Não que tivesse sempre bom feitio, longe disso…mas encontrava sempre uma forma de lhe desculparmos isso. Uma vez, depois de uma discussão grandota por causa do Alegre e do BE e outras coisas assim, dias depois de eu ter abandonado a Mesa Nacional do Bloco…chamou-me sectária e irresponsável. “Esquerdista dum raio!”. E eu desliguei o telefone, zangadíssima. Passados uns segundos tinha um sms do Miguel a perguntar-me como é que eu fazia as pataniscas de bacalhau, de que tínhamos falado, dias antes dos gritos ao telefone. Seguiu a receita…veio de volta o sorriso.
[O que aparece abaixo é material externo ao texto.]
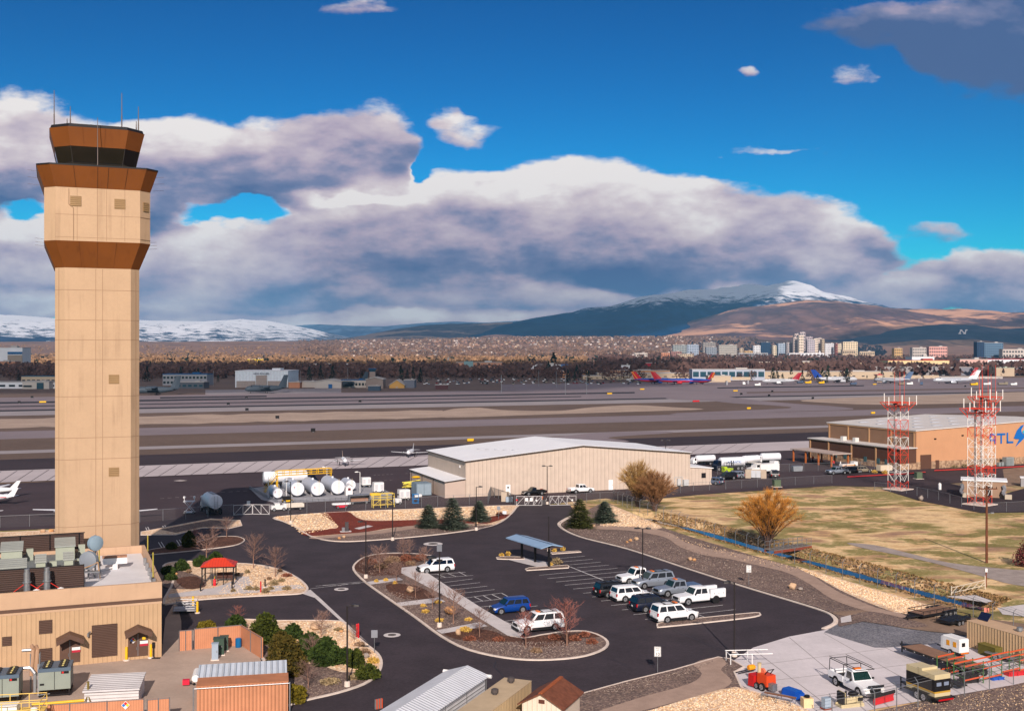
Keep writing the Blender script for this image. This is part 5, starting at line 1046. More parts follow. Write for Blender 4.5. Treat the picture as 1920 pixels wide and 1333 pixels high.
            for s in(-1,1):b.lathe([(r*1.2,0),(r*1.2,.004)],20,(xr,s*(h+.132)+(0 if s>0 else-.004),r*1.02),'y',1)
            b.build('utility_box',[pm,TRIMB],o)
    if rack:
        b=MB();z2=H+.25;xs=(-L/2+.1,rb-.15,L*.2)
        for s in(-1,1):
            b.tube((xs[0],s*h*.85,z2),(xs[2]+.3,s*h*.85,z2),.035,n=5);b.tube((xs[0]-.1,s*h*.85,z2+.16),(xs[2],s*h*.85,z2+.16),.025,n=5)
            b.tube((xs[0],s*h*.9,belt),(xs[0],s*h*.85,z2),.035,n=5);b.tube((xs[1],s*h*.9,belt),(xs[1],s*h*.85,z2),.035,n=5)
        for x in(*xs[:2],xs[2]+.3):b.tube((x,-h*.85,z2),(x,h*.85,z2),.03,n=5)
        b.build('ladder_rack',TRIMB,o)
    if plow:
        b=MB();b.box(L/2+.3,0,zb,.9,.9,.35);b.tube((L/2+.1,-.35,.5),(L/2+.1,-.35,1.25),.05);b.box(L/2+.1,0,belt-.05,.15,1.5,.16);b.build('plow_mount',TRIMB,o)
        b=MB();b.xprism([(0,.1),(.12,.08),(.05,.45),(.2,.8),(.08,.82),(-.06,.45)],-1.25,1.25);q=b.build('plow_blade',[mat('plow_red',(196,26,36),.45,.05,1)],o,loc=(L/2+1.0,.1,.02),rz=.3)
        k=MB();k.box(.17,0,.72,.1,2.6,.26);k.build('deflector',TRIMB,q)
    return o
A_V,A_mV=RZ,RZ+PI
def spot(px,py):return G(px,py)
# cars in the left bays
vehicle('white SUV with black roof box in the top left bay','car',spot(817,1072),A_mV,PW,L=4.95,W=1.98,H=1.75,glass2=GLASS)
def roofbox(px,py):
    p=G(px,py);o=thing('roof_box','black cargo bag on the roof of the top left white SUV','cargo box',(p.x-.9,p.y-.1,1.82),A_mV);b=MB();b.loft([[(x,-.5*k,0),(x,.5*k,0),(x,.42*k,.3*k),(x,-.42*k,.3*k)]for x,k in((-.6,.7),(-.3,1),(.3,1),(.65,.7))]);b.build('shell',TRIMB,o,True);b=MB();b.box(0,0,-.02,1.0,.9,.03);b.build('strap',BLACK,o)
roofbox(822,1071)
vehicle('bright blue compact SUV parked alone in the left bays','car',spot(956,1148),A_mV,PBLUE,L=4.52,W=1.86,H=1.68)
vehicle('white long SUV with roof rails and black sills beside the reddish bare tree','car',spot(1010,1181),A_mV,PW,L=5.5,W=2.0,H=1.95,roofrack=True,beacon=True,lower=TRIMB)
# back row, noses to the left
vehicle('white single cab pickup at the far end of the parked group','pickup truck',spot(1196,1092),A_mV,PW,'crew',L=5.6,W=2.0,H=1.95,r=.4,beacon=True)
vehicle('silver long SUV with blue bonnet sheen behind the light pole','car',spot(1224,1100),A_mV,PSIL,L=5.5,W=2.0,H=1.95,roofrack=True,beacon=True)
vehicle('silver crew cab pickup between the silver SUV and white utility truck','pickup truck',spot(1269,1115),A_mV,PSIL,'crew',L=5.9,W=2.03,H=1.9,r=.4,cover=PSLATE,beacon=True)
vehicle('white crew cab utility truck with side tool boxes in the parked group','utility truck',spot(1309,1130),A_mV,PW,'utility',L=6.2,W=2.05,H=1.95,r=.42)
# front row, noses to the right
vehicle('black SUV showing its tail at the left end of the front row','car',spot(1151,1117),A_V,PBLK,L=4.8,W=1.95,H=1.78,roofrack=True)
vehicle('white SUV with black lower trim between the black and navy SUVs','car',spot(1184,1125),A_V,PW,L=5.0,W=2.0,H=1.8,lower=TRIMB)
vehicle('dark navy SUV second from the kerbed island in the front row','car',spot(1222,1144),A_V,PNAVY,L=5.0,W=2.0,H=1.8,roofrack=True)
vehicle('white SUV with grey sills next to the narrow kerbed island','car',spot(1264,1163),A_V,PW,L=5.25,W=2.0,H=1.95,roofrack=True,lower=TRIMB,beacon=True)
# by the gate and hangar
vehicle('black old pickup parked against the hangar wall by the gate','pickup truck',spot(1001,928),A_mV,PBLK,'single',L=5.0,W=1.9,H=1.6,r=.35)
vehicle('white pickup parked against the hangar wall right of the gate pole','pickup truck',spot(1089,924),A_V,PW,'crew',L=5.6,W=2.0,H=1.85,r=.4)
vehicle('grey car half hidden at the corner of the hangar annex','car',spot(1338,908),A_mV-1.2,PSLATE,L=4.6,W=1.85,H=1.6)
vehicle('black SUV left of the silver one beyond the hangar annex','car',spot(1363,899),A_mV,PBLK,L=4.7,W=1.9,H=1.7)
vehicle('silver SUV parked right of the black one beyond the annex','car',spot(1378,897),A_mV+.1,PSIL,L=4.6,W=1.85,H=1.65)
vehicle('black SUV parked right of the low concrete enclosure','car',spot(1452,896),A_V+PI/3,PBLK,L=5.0,W=1.95,H=1.85)
vehicle('silver pickup parked in front of the timber carport','pickup truck',spot(1569,889),A_mV,PSIL,'crew',L=5.6,W=1.98,H=1.85,r=.4)
vehicle('black sedan between the silver pickup and tan car','car',spot(1597,887),A_V,PBLK,'sedan',L=4.8,W=1.85,H=1.5)
vehicle('tan car at the right end of the carport row','car',spot(1617,886),A_V,PTAN,L=4.5,W=1.82,H=1.6)
# the yard pickup with ladder rack and snow plough
vehicle('white pickup with black ladder rack and red snow plough in the yard','pickup truck',spot(1605,1295),math.atan2(-.925,.379)-.10,PW,'single',L=5.75,W=2.03,H=1.95,r=.42,rack=True,plow=True,beacon=True)

# ---------------------------------------------------------------- trailers and yard equipment
A_mU=math.atan2(-.925,.379)
WOODD=rib_mat('deck_planks',(136,104,84),.2,1,.4,.8,.12,.75)
DBLK=mat('trailer_black',(30,28,30),.5,.05,1)
def flatbed(label,px,py,L,W,heading,n_axle=2,rails=False,deck=.85,r=.38,planks=WOODD,ax=-.25):
    p=G(px,py);o=thing('flatbed_trailer',label,'trailer',(p.x,p.y,.08),heading)
    b=MB();b.box(0,0,deck-.28,L,W*.5,.26);[b.box(0,s*W/2,deck-.2,L,.1,.22)for s in(-1,1)];b.box(L/2,0,deck-.2,.12,W,.26);b.box(-L/2,0,deck-.2,.12,W,.22);b.build('frame',DBLK,o)
    b=MB();b.box(0,0,deck,L-.1,W-.12,.05);b.build('deck',planks,o)
    b=MB();b.loft([[(L/2,-W*.3,deck-.2),(L/2,W*.3,deck-.2),(L/2,W*.3,deck-.05),(L/2,-W*.3,deck-.05)],[(L/2+1.5,-.1,deck-.3),(L/2+1.5,.1,deck-.3),(L/2+1.5,.1,deck-.15),(L/2+1.5,-.1,deck-.15)]]);b.tube((L/2+1.3,0,0),(L/2+1.3,0,deck+.1),.07);b.build('drawbar',DBLK,o)
    for i in range(n_axle):
        for s in(-1,1):wheel(o,L*ax-(i-(n_axle-1)/2)*r*2.25,s*(W/2-.06 if not rails else W/2+.14),r,.22,None)
    if rails:
        b=MB()
        for s in(-1,1):b.tube((-L/2,s*W/2,deck+.4),(L/2,s*W/2,deck+.4),.04,n=5);[b.tube((-L/2+L*i/5,s*W/2,deck),(-L/2+L*i/5,s*W/2,deck+.4),.03,n=5)for i in range(6)];b.box(L*ax,s*(W/2+.14),r*2.05,r*2.3*n_axle,.3,.05)
        b.tube((L/2,-W/2,deck+.4),(L/2,W/2,deck+.4),.04,n=5);b.build('rail',DBLK,o)
    else:
        b=MB();[b.box(-L/2+L*(i+.5)/7,s*(W/2+.06),deck-.12,.12,.02,.06)for i in range(7)for s in(-1,1)];b.build('reflector',mat('reflector_white',(210,205,200),.4,0),o)
    return o
def place_flat():
    o=flatbed('long black flatbed trailer with brown plank deck in the yard',1745,1250,8.6,2.4,A_mU+PI,2,deck=.95,ax=-.4);o.location=(40.9,106.2,.08)
place_flat()
flatbed('black triple axle utility trailer with rails parked on the gravel bank',1748,1156,5.6,2.1,RZ+PI+.15,3,True,.62,.34,WOODD,-.27)
flatbed('small black trailer tucked behind the tan container',1788,1170,3.6,1.8,RZ+.25,2,True,.55,.3,DBLK,-.1)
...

Como é que uma pessoa pode ficar zangada com alguém com quem partilha receitas de pataniscas por sms?

Miguel Portas
Um dia, estava ele na Praia das Maçãs e eu na hora de almoço do trabalho, e liguei por causa de um artigo qualquer que tinha saído num jornal. Um artigo nada simpático sobre declarações de alguém da Direcção do BE, sobre as divergências dentro do Bloco. Eu entrei com um sonora e agressivo “Camarada, não tenho paciência pra vocês!”. Uma gargalhada e…o artigo ocupou dois minutos da conversa. O resto da minha hora de almoço foi a falar de paixões, de filhos, de amigos, viagens, amores, da vida e...de peixes!  Acabámos por deixar a conversa sobre os peixes para mais tarde, porque eu tinha que voltar ao trabalho e ele ao seu livro. É das muitas que ficaram por terminar.

No meio da encruzilhadas destes dias, do frio, do desnorte da Esquerda, do cinzento, só não consigo falar da falta que o Miguel Portas nos faz, porque sou extremamente egoísta. Fico presa à falta que o Miguel me faz a mim. E não consigo verbalizar a certeza (minha, e por isso sem hipótese de ser contestada, e certeza, portanto sem hipótese de ser questionada) de que a Esquerda seria outra Esquerda se o Miguel cá estivesse.

Não há homens insubstituíveis? Claro que há! Os nossos são sempre insubstituíveis. Cada um dos nossos. E o Miguel Portas era dos nossos. O Miguel também.

Daqui a três semanas faz dois anos que o Miguel foi embora. Este texto não teria nem mais nem menos sentido ser escrito a 24 de Abril ou hoje. Do que me lembro destes quase dois anos, não houve dia em que não lhe tivesse cantado esta canção. E rimo-nos sempre.
http://youtu.be/Kcl8krRlTJk

(*) Miguel Portas, Julho de 2011.

1 comentário:

Anónimo disse...

As pataniscas foram sendo adiadas, pelas coisas da vida...eu dizia que as minhas pataniscas eram as melhores do mundo...e ele acreditava...:)

Não tenho a certeza se alguma vez fez a minha receita...ou se o sms a pedir a receita foi, sobretudo, a forma de, mais uma vez e sempre,"desfranzirmos" o sobrolho.

Tal como a conversa sobre os peixes, e a xaputa frita, as minhas pataniscas ficaram sempre à espera de serem comidas em conjunto...um dia.

Ainda estão.

Obrigado ao JA, por me dar a oportunidade de falar do Miguel.